■ **Available data**:
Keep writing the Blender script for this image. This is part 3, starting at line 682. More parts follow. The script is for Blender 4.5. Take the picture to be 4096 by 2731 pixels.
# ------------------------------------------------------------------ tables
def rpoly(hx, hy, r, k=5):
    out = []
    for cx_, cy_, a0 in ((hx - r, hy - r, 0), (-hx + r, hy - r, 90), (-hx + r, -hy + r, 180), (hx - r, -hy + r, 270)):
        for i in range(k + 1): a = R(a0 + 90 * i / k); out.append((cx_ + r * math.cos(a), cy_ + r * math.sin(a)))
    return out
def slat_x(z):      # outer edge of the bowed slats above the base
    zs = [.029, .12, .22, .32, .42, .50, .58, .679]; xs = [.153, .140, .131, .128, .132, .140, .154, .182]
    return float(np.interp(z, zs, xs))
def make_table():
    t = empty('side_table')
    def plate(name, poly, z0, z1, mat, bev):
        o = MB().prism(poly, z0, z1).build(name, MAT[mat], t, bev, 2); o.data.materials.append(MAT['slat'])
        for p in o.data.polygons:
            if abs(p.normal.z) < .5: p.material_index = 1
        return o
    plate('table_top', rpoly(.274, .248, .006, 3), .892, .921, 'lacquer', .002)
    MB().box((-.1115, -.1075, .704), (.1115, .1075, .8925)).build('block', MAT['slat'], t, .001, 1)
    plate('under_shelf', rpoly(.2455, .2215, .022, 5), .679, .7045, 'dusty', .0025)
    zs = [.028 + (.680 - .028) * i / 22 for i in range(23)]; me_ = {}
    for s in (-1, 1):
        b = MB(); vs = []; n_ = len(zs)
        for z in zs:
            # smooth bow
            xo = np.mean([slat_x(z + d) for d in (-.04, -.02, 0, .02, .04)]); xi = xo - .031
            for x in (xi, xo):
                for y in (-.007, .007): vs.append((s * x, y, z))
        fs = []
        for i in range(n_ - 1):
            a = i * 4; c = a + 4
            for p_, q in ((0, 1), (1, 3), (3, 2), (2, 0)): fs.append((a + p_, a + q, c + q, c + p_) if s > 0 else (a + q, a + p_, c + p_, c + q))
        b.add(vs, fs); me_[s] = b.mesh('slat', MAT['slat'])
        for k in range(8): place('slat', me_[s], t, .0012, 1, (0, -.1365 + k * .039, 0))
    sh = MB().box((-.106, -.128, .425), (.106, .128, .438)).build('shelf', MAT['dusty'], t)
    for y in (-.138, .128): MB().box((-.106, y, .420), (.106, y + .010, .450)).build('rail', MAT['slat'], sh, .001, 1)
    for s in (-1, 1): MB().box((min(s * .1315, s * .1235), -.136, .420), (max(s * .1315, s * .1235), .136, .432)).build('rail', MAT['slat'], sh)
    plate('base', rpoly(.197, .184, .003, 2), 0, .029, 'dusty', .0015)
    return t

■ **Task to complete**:
Return the listing above word for word.

■ **Response to the task**:
Keep writing the Blender script for this image. This is part 3, starting at line 682. More parts follow. The script is for Blender 4.5. Take the picture to be 4096 by 2731 pixels.
# ------------------------------------------------------------------ tables
def rpoly(hx, hy, r, k=5):
    out = []
    for cx_, cy_, a0 in ((hx - r, hy - r, 0), (-hx + r, hy - r, 90), (-hx + r, -hy + r, 180), (hx - r, -hy + r, 270)):
        for i in range(k + 1): a = R(a0 + 90 * i / k); out.append((cx_ + r * math.cos(a), cy_ + r * math.sin(a)))
    return out
def slat_x(z):      # outer edge of the bowed slats above the base
    zs = [.029, .12, .22, .32, .42, .50, .58, .679]; xs = [.153, .140, .131, .128, .132, .140, .154, .182]
    return float(np.interp(z, zs, xs))
def make_table():
    t = empty('side_table')
    def plate(name, poly, z0, z1, mat, bev):
        o = MB().prism(poly, z0, z1).build(name, MAT[mat], t, bev, 2); o.data.materials.append(MAT['slat'])
        for p in o.data.polygons:
            if abs(p.normal.z) < .5: p.material_index = 1
        return o
    plate('table_top', rpoly(.274, .248, .006, 3), .892, .921, 'lacquer', .002)
    MB().box((-.1115, -.1075, .704), (.1115, .1075, .8925)).build('block', MAT['slat'], t, .001, 1)
    plate('under_shelf', rpoly(.2455, .2215, .022, 5), .679, .7045, 'dusty', .0025)
    zs = [.028 + (.680 - .028) * i / 22 for i in range(23)]; me_ = {}
    for s in (-1, 1):
        b = MB(); vs = []; n_ = len(zs)
        for z in zs:
            # smooth bow
            xo = np.mean([slat_x(z + d) for d in (-.04, -.02, 0, .02, .04)]); xi = xo - .031
            for x in (xi, xo):
                for y in (-.007, .007): vs.append((s * x, y, z))
        fs = []
        for i in range(n_ - 1):
            a = i * 4; c = a + 4
            for p_, q in ((0, 1), (1, 3), (3, 2), (2, 0)): fs.append((a + p_, a + q, c + q, c + p_) if s > 0 else (a + q, a + p_, c + p_, c + q))
        b.add(vs, fs); me_[s] = b.mesh('slat', MAT['slat'])
        for k in range(8): place('slat', me_[s], t, .0012, 1, (0, -.1365 + k * .039, 0))
    sh = MB().box((-.106, -.128, .425), (.106, .128, .438)).build('shelf', MAT['dusty'], t)
    for y in (-.138, .128): MB().box((-.106, y, .420), (.106, y + .010, .450)).build('rail', MAT['slat'], sh, .001, 1)
    for s in (-1, 1): MB().box((min(s * .1315, s * .1235), -.136, .420), (max(s * .1315, s * .1235), .136, .432)).build('rail', MAT['slat'], sh)
    plate('base', rpoly(.197, .184, .003, 2), 0, .029, 'dusty', .0015)
    return t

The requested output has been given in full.